По ее словам, главное для нее теперь — это та любовь, которую она читает в глазах своих собак, слышит в мурлыканье кошек, ощущает в теплом прикосновении лошадиной морды — еще бы! Ведь кто, как ни она, спасла их от страшной участи. Жизнь для нее — это ее козлята и барашки, которым не придется закончить свое существование на вертеле. Главное, говорит Брижит, она обрела любовь, причем такую, которой не страшно время.
Однажды, несколько лет назад, гуляя под вечер с друзьями в Сен-Тропезе, Брижит услышала, как кто-то из туристов, узнав, отпустил в ее адрес замечание: «Qu'elle est moche» — «До чего же она страшна!» Брижит сделала вид, что не расслышала, но когда турист удалился от них на достаточное расстояние, напомнила друзьям: «Я не страшна. Я — Брижит Бардо!»
Для многих таковой она и останется.
Олицетворением женственности двадцатого века.
Ей незачем переживать за свою внешность. Она потрясающе красива. Ей нет причин сомневаться в своей привлекательности. Она само совершенство, его живое воплощение. В ней совершенно все. Цвет волос. Кожа. Зубы. Ноги. Ногти. Глаза. Скулы. Походка. Улыбка. То, как она спит, как она смеется, как хмурится. Более того, она превзошла само совершенство, став единственной и неподражаемой.

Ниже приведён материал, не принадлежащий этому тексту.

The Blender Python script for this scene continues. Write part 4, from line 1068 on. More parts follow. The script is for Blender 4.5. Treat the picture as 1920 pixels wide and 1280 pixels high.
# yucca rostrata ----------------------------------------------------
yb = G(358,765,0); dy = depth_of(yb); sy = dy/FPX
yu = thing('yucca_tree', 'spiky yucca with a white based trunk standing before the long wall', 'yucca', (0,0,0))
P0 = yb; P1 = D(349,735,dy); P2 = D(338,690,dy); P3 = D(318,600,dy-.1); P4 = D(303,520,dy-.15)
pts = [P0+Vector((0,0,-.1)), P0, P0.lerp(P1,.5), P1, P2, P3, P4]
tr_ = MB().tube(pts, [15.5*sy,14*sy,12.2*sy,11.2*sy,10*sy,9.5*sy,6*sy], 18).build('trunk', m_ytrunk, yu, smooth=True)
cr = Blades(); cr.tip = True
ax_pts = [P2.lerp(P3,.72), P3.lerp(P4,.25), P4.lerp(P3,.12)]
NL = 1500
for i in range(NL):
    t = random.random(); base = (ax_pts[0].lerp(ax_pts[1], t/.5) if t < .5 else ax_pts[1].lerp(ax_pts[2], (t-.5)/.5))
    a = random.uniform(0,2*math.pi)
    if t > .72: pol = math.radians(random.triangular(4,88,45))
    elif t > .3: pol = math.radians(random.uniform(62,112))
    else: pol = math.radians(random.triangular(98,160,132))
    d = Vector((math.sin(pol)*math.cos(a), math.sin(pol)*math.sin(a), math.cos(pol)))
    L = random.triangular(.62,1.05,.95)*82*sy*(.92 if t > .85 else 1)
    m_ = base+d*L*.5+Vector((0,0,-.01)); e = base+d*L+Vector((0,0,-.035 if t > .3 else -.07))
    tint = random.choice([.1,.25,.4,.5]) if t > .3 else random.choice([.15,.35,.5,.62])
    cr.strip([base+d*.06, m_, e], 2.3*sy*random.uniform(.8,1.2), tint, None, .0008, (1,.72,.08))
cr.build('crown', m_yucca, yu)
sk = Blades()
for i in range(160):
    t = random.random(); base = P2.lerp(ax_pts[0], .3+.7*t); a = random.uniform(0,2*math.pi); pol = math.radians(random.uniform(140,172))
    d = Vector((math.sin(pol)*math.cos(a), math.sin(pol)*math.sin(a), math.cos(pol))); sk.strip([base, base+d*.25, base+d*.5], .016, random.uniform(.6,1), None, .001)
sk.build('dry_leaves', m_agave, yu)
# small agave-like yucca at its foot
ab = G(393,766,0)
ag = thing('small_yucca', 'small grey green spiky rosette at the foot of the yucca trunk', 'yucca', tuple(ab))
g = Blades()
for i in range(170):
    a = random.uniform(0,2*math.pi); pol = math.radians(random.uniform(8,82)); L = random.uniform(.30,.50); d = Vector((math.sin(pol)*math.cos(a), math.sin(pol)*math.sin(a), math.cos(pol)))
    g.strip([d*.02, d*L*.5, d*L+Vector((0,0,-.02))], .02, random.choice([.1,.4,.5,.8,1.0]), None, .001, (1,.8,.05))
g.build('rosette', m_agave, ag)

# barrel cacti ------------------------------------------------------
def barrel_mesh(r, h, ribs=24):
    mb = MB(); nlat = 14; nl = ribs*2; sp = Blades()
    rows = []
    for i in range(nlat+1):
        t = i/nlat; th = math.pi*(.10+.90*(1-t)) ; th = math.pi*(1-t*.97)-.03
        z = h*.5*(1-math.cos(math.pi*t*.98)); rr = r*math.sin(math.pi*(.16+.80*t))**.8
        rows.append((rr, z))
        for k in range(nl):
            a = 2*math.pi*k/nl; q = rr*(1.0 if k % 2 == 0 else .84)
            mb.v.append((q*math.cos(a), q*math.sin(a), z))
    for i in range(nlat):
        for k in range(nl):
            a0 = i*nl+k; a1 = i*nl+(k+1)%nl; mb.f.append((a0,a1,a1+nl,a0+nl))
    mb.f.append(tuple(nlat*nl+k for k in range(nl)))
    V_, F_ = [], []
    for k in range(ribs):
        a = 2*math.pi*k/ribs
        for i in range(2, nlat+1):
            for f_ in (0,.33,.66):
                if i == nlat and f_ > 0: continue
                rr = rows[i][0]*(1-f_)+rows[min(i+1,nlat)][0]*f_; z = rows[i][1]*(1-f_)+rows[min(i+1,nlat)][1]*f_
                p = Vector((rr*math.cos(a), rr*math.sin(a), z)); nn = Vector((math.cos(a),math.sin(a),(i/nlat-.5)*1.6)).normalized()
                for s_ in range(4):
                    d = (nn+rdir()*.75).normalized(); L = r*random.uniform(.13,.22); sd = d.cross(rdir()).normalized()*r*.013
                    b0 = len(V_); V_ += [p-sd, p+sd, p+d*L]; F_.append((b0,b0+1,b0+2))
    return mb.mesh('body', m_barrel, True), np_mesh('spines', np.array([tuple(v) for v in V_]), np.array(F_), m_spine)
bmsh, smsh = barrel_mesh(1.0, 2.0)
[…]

Правда, найдутся и такие, кто станет утверждать, будто она — жертва Вадима. Будто много лет назад он продал ей не тот товар. Якобы при ближайшем рассмотрении оказывается, что женщины должны вести себя как женщины, и если вы превращаете женщину в мужчину — и она начинает рассуждать как мужчина и жить как мужчина, — то вы тем самым отнимаете у нее нечто сугубо женское.
Брижит неизменно отметала подобные домыслы: «Вадим меня не создавал. Я уже существовала, как мне того захотелось, со своими собственными убеждениями, основанными опять-таки на собственных умозаключениях. И если мне что-то не нравится и я не черпаю в этом удовольствия, я просто этого не делаю. Это моя, так сказать, «детская» сторона. Вадим же ни к чему меня не принуждал. Все решения я всегда принимала сама. Так что все ошибки — тоже мои».
И тем не менее, до Вадима, настаивают многие, она уже была Брижит Бардо, подобно тому, как Микки Маус всегда оставался милой мышкой, любителем сыра. Но однажды появился Уолт Дисней. Так что Вадим лишь преподнес ее нам, причем сделал это с блеском. Он поставил на нее из-за своего честолюбия. Он стал ее Уолтом Диснеем. Спустя все эти годы, она вполне могла бы стать самой шикарной шестидесятилетней дамой в мире — носить безукоризненную прическу, шикарную одежду, дорогую обувь, — словом, все с иголочки. Но она этого не делает. Не желает. У нее до сих пор фигура — двадцатилетием узкие бедра и великолепные ноги. Лишь черты лица стали несколько тяжелее. Брижит до сих пор позволяет себя фотографировать, но обычно эта честь выпадает тем, кому она доверяет. По словам фотографов, она не разрешает им снимать себя крупным планом.